I like the idea of postcrossing, and I always enjoy reading Scriptor Senex's posts on his hobby, but I don't think I'd be able to keep up like he does.
Although I don't actually set out to collect anything I do have most of the postcards I have ever received. When I said that I didn't collect anything CJ pointed out that I had well over a thousand CDs and a wall and a loft full of books. However I don't count music and books as collecting. Do you?

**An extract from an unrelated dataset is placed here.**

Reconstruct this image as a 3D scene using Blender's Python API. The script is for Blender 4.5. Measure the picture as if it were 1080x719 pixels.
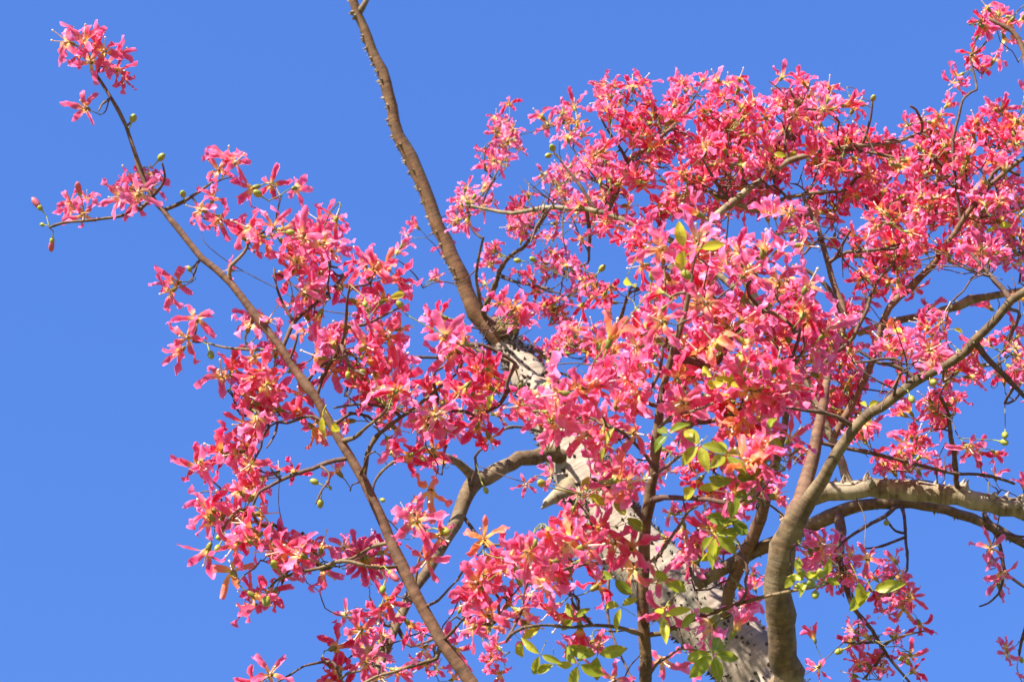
import bpy, math, random
import numpy as np
from mathutils import Vector, Matrix, Quaternion

S = bpy.context.scene
for o in list(bpy.data.objects):
    bpy.data.objects.remove(o)
COL = S.collection
random.seed(7)
rs = np.random.RandomState(11)

# ------------------------------------------------------------------ camera
FPX = 2100.0                    # focal length in photo pixels (photo is 1080 x 719)
PITCH = math.radians(42)
CAM = Vector((0, 0, 1.6))
cd = bpy.data.cameras.new('camera')
cam = bpy.data.objects.new('camera', cd)
COL.objects.link(cam)
cam.location = CAM
cam.rotation_euler = (math.radians(90) + PITCH, 0, 0)
cd.sensor_width = 36
cd.lens = FPX / 1080 * 36
cd.clip_end = 5000
cd.dof.use_dof = True
cd.dof.focus_distance = 6.6
cd.dof.aperture_fstop = 6.3
S.camera = cam

# ------------------------------------------------------------------ sky and sun
SUN_TO = Vector((-0.50, -0.67, 0.60)).normalized()
el = math.asin(SUN_TO.z)
az = math.atan2(SUN_TO.x, SUN_TO.y)
w = bpy.data.worlds.new("World")
S.world = w
w.use_nodes = True
nt = w.node_tree
bg = nt.nodes['Background']
sky = nt.nodes.new('ShaderNodeTexSky')
sky.sky_type = 'NISHITA'
sky.sun_disc = False
sky.sun_elevation = el
sky.sun_rotation = az
sky.altitude = 0
sky.air_density = 1.0
sky.dust_density = 0.3
sky.ozone_density = 4.0
hs = nt.nodes.new('ShaderNodeHueSaturation')
hs.inputs['Saturation'].default_value = 1.12
hs.inputs['Value'].default_value = 1.35
nt.links.new(sky.outputs[0], hs.inputs['Color'])
even = nt.nodes.new('ShaderNodeMix')      # the photographed sky is a very even, saturated blue
even.data_type = 'RGBA'
even.inputs[0].default_value = .65
even.inputs[7].default_value = (.47, 1.24, 4.5, 1)
nt.links.new(hs.outputs[0], even.inputs[6])
nt.links.new(even.outputs[2], bg.inputs[0])
bg.inputs[1].default_value = 0.0735
sl = bpy.data.lights.new('sun', 'SUN')
sl.energy = 5.0
sl.angle = math.radians(0.53)
sl.color = (1.0, 0.95, 0.86)
sun = bpy.data.objects.new('sun', sl)
COL.objects.link(sun)
sun.rotation_euler = SUN_TO.to_track_quat('Z', 'Y').to_euler()
sun.location = (0, 0, 30)
S.view_settings.view_transform = 'Standard'
S.view_settings.look = 'None'
S.view_settings.exposure = 1.46
S.view_settings.gamma = 1.0
S.render.engine = 'CYCLES'
S.cycles.max_bounces = 8
S.cycles.transmission_bounces = 6

# ------------------------------------------------------------------ helpers
RIGHT = Vector((1, 0, 0))
UP = Vector((0, -math.sin(PITCH), math.cos(PITCH)))
FWD = Vector((0, math.cos(PITCH), math.sin(PITCH)))

def P(x, y, d):
    """world point that stands d metres in front of the camera on the sight line through photo pixel (x, y)"""
    return CAM + FWD * d + RIGHT * ((x - 540) * d / FPX) + UP * ((359.5 - y) * d / FPX)

def to_px(v):
    q = v - CAM
    d = q.dot(FWD)
    return 540 + q.dot(RIGHT) / d * FPX, 359.5 - q.dot(UP) / d * FPX, d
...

I basically agree with you there GB. When it comes to books and music I tend to only count is as proper collecting if for example you are collecting rare first editions, or anything to do with a certain author or era, or every recording by a certain artist, etc. And by that definition I would not count for example my Harry Potter books as a collection (as there are only seven of them and mine aren't even all in the same kind of covers.) I might say I have a collection of C.S. Lewis books though, because even if not complete, I have collected a lot of his other works besides the Narnia books, and several biographies on his life as well. Most of those bought before the internet, which means more of an adventure and effort was involved in finding and ordering books from abroad back then (most of them bought in the 1980s).
This postcard exchange sounds intriguing as I like snail mail (as we call post office delivered real main here, as opposed to email).
I collect books and plants and quotes.